-------- Supplied data
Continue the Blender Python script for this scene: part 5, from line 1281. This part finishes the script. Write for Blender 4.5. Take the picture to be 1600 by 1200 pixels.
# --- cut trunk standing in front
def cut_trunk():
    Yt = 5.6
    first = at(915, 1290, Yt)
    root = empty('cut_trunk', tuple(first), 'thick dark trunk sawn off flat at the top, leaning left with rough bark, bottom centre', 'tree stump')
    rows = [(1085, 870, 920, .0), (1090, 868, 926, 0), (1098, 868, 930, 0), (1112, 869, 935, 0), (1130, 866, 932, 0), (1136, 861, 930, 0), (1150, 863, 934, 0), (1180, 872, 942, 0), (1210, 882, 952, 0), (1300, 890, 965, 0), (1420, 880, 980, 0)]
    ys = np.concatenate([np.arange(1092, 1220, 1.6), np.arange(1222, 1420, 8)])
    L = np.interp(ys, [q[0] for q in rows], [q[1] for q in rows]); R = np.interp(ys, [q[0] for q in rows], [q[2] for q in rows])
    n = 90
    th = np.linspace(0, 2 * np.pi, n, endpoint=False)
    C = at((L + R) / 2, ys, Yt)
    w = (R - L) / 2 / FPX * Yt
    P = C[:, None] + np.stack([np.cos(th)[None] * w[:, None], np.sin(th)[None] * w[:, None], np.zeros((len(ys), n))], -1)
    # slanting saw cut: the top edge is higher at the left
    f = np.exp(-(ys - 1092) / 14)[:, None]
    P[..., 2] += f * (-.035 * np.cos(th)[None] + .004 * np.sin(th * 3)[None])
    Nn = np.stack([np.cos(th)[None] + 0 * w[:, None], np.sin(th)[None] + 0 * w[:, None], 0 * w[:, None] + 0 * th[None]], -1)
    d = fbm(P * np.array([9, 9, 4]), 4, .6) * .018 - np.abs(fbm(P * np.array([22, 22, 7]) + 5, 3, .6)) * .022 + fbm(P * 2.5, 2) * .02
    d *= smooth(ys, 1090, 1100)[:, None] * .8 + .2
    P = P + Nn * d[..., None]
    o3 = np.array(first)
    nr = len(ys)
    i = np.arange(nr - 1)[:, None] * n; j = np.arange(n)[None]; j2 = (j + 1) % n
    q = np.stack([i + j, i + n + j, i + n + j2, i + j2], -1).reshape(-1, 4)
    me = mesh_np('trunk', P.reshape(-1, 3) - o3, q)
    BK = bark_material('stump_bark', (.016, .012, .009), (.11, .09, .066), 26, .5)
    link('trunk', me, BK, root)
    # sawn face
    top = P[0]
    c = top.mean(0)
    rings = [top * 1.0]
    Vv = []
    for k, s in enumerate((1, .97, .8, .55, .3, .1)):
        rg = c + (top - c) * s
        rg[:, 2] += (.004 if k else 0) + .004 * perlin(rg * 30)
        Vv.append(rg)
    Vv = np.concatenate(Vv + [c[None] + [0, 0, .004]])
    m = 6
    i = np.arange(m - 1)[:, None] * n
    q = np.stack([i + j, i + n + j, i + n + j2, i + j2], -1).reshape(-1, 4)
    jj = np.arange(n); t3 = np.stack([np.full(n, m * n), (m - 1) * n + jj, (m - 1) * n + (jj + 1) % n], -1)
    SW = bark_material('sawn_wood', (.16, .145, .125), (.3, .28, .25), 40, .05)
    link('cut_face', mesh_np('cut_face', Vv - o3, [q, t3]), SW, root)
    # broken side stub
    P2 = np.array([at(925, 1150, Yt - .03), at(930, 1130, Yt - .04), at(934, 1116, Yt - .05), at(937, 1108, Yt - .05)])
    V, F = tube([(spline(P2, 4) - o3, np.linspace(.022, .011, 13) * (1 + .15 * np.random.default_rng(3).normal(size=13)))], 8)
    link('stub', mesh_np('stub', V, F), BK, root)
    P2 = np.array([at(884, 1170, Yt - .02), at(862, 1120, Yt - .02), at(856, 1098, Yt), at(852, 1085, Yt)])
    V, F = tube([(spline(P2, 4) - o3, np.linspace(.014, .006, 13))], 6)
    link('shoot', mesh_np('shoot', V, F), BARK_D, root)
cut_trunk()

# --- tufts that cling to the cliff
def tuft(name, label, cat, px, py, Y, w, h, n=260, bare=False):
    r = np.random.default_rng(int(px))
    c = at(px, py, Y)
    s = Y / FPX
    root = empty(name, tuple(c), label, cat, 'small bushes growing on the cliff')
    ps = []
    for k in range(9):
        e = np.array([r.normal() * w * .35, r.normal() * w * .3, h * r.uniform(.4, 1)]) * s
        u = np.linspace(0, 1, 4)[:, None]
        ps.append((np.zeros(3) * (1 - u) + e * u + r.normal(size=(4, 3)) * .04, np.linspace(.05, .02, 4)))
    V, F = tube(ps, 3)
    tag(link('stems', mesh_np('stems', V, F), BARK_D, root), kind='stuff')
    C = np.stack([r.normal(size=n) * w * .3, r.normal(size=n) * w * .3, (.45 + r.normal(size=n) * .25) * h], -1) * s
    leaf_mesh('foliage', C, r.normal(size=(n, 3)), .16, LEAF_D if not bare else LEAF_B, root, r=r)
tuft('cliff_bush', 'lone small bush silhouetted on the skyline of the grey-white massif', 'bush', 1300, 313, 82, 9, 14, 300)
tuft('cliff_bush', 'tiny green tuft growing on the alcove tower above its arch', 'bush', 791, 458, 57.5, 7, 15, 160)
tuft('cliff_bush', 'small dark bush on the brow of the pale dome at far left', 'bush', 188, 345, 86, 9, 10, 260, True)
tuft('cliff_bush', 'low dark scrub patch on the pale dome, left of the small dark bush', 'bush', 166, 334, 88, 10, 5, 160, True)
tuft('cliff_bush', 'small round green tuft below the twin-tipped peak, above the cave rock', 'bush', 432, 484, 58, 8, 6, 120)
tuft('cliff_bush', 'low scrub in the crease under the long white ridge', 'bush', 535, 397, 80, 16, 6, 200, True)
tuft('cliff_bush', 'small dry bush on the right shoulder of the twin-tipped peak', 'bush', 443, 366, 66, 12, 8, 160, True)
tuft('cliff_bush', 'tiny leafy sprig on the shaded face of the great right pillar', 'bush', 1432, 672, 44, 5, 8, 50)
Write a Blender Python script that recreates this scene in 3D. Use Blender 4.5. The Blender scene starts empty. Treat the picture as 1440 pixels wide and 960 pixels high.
----------------
- Given exercise: Write out the whole listing again. Match it word for word.

- Reply:
Continue the Blender Python script for this scene: part 5, from line 1281. This part finishes the script. Write for Blender 4.5. Take the picture to be 1600 by 1200 pixels.
# --- cut trunk standing in front
def cut_trunk():
    Yt = 5.6
    first = at(915, 1290, Yt)
    root = empty('cut_trunk', tuple(first), 'thick dark trunk sawn off flat at the top, leaning left with rough bark, bottom centre', 'tree stump')
    rows = [(1085, 870, 920, .0), (1090, 868, 926, 0), (1098, 868, 930, 0), (1112, 869, 935, 0), (1130, 866, 932, 0), (1136, 861, 930, 0), (1150, 863, 934, 0), (1180, 872, 942, 0), (1210, 882, 952, 0), (1300, 890, 965, 0), (1420, 880, 980, 0)]
    ys = np.concatenate([np.arange(1092, 1220, 1.6), np.arange(1222, 1420, 8)])
    L = np.interp(ys, [q[0] for q in rows], [q[1] for q in rows]); R = np.interp(ys, [q[0] for q in rows], [q[2] for q in rows])
    n = 90
    th = np.linspace(0, 2 * np.pi, n, endpoint=False)
    C = at((L + R) / 2, ys, Yt)
    w = (R - L) / 2 / FPX * Yt
    P = C[:, None] + np.stack([np.cos(th)[None] * w[:, None], np.sin(th)[None] * w[:, None], np.zeros((len(ys), n))], -1)
    # slanting saw cut: the top edge is higher at the left
    f = np.exp(-(ys - 1092) / 14)[:, None]
    P[..., 2] += f * (-.035 * np.cos(th)[None] + .004 * np.sin(th * 3)[None])
    Nn = np.stack([np.cos(th)[None] + 0 * w[:, None], np.sin(th)[None] + 0 * w[:, None], 0 * w[:, None] + 0 * th[None]], -1)
    d = fbm(P * np.array([9, 9, 4]), 4, .6) * .018 - np.abs(fbm(P * np.array([22, 22, 7]) + 5, 3, .6)) * .022 + fbm(P * 2.5, 2) * .02
    d *= smooth(ys, 1090, 1100)[:, None] * .8 + .2
    P = P + Nn * d[..., None]
    o3 = np.array(first)
    nr = len(ys)
    i = np.arange(nr - 1)[:, None] * n; j = np.arange(n)[None]; j2 = (j + 1) % n
    q = np.stack([i + j, i + n + j, i + n + j2, i + j2], -1).reshape(-1, 4)
    me = mesh_np('trunk', P.reshape(-1, 3) - o3, q)
    BK = bark_material('stump_bark', (.016, .012, .009), (.11, .09, .066), 26, .5)
    link('trunk', me, BK, root)
    # sawn face
    top = P[0]
    c = top.mean(0)
    rings = [top * 1.0]
    Vv = []
    for k, s in enumerate((1, .97, .8, .55, .3, .1)):
        rg = c + (top - c) * s
        rg[:, 2] += (.004 if k else 0) + .004 * perlin(rg * 30)
        Vv.append(rg)
    Vv = np.concatenate(Vv + [c[None] + [0, 0, .004]])
    m = 6
    i = np.arange(m - 1)[:, None] * n
    q = np.stack([i + j, i + n + j, i + n + j2, i + j2], -1).reshape(-1, 4)
    jj = np.arange(n); t3 = np.stack([np.full(n, m * n), (m - 1) * n + jj, (m - 1) * n + (jj + 1) % n], -1)
    SW = bark_material('sawn_wood', (.16, .145, .125), (.3, .28, .25), 40, .05)
    link('cut_face', mesh_np('cut_face', Vv - o3, [q, t3]), SW, root)
    # broken side stub
    P2 = np.array([at(925, 1150, Yt - .03), at(930, 1130, Yt - .04), at(934, 1116, Yt - .05), at(937, 1108, Yt - .05)])
    V, F = tube([(spline(P2, 4) - o3, np.linspace(.022, .011, 13) * (1 + .15 * np.random.default_rng(3).normal(size=13)))], 8)
    link('stub', mesh_np('stub', V, F), BK, root)
    P2 = np.array([at(884, 1170, Yt - .02), at(862, 1120, Yt - .02), at(856, 1098, Yt), at(852, 1085, Yt)])
    V, F = tube([(spline(P2, 4) - o3, np.linspace(.014, .006, 13))], 6)
    link('shoot', mesh_np('shoot', V, F), BARK_D, root)
cut_trunk()

# --- tufts that cling to the cliff
def tuft(name, label, cat, px, py, Y, w, h, n=260, bare=False):
    r = np.random.default_rng(int(px))
    c = at(px, py, Y)
    s = Y / FPX
    root = empty(name, tuple(c), label, cat, 'small bushes growing on the cliff')
    ps = []
    for k in range(9):
        e = np.array([r.normal() * w * .35, r.normal() * w * .3, h * r.uniform(.4, 1)]) * s
        u = np.linspace(0, 1, 4)[:, None]
        ps.append((np.zeros(3) * (1 - u) + e * u + r.normal(size=(4, 3)) * .04, np.linspace(.05, .02, 4)))
    V, F = tube(ps, 3)
    tag(link('stems', mesh_np('stems', V, F), BARK_D, root), kind='stuff')
    C = np.stack([r.normal(size=n) * w * .3, r.normal(size=n) * w * .3, (.45 + r.normal(size=n) * .25) * h], -1) * s
    leaf_mesh('foliage', C, r.normal(size=(n, 3)), .16, LEAF_D if not bare else LEAF_B, root, r=r)
tuft('cliff_bush', 'lone small bush silhouetted on the skyline of the grey-white massif', 'bush', 1300, 313, 82, 9, 14, 300)
tuft('cliff_bush', 'tiny green tuft growing on the alcove tower above its arch', 'bush', 791, 458, 57.5, 7, 15, 160)
tuft('cliff_bush', 'small dark bush on the brow of the pale dome at far left', 'bush', 188, 345, 86, 9, 10, 260, True)
tuft('cliff_bush', 'low dark scrub patch on the pale dome, left of the small dark bush', 'bush', 166, 334, 88, 10, 5, 160, True)
tuft('cliff_bush', 'small round green tuft below the twin-tipped peak, above the cave rock', 'bush', 432, 484, 58, 8, 6, 120)
tuft('cliff_bush', 'low scrub in the crease under the long white ridge', 'bush', 535, 397, 80, 16, 6, 200, True)
tuft('cliff_bush', 'small dry bush on the right shoulder of the twin-tipped peak', 'bush', 443, 366, 66, 12, 8, 160, True)
tuft('cliff_bush', 'tiny leafy sprig on the shaded face of the great right pillar', 'bush', 1432, 672, 44, 5, 8, 50)
Write a Blender Python script that recreates this scene in 3D. Use Blender 4.5. The Blender scene starts empty. Treat the picture as 1440 pixels wide and 960 pixels high.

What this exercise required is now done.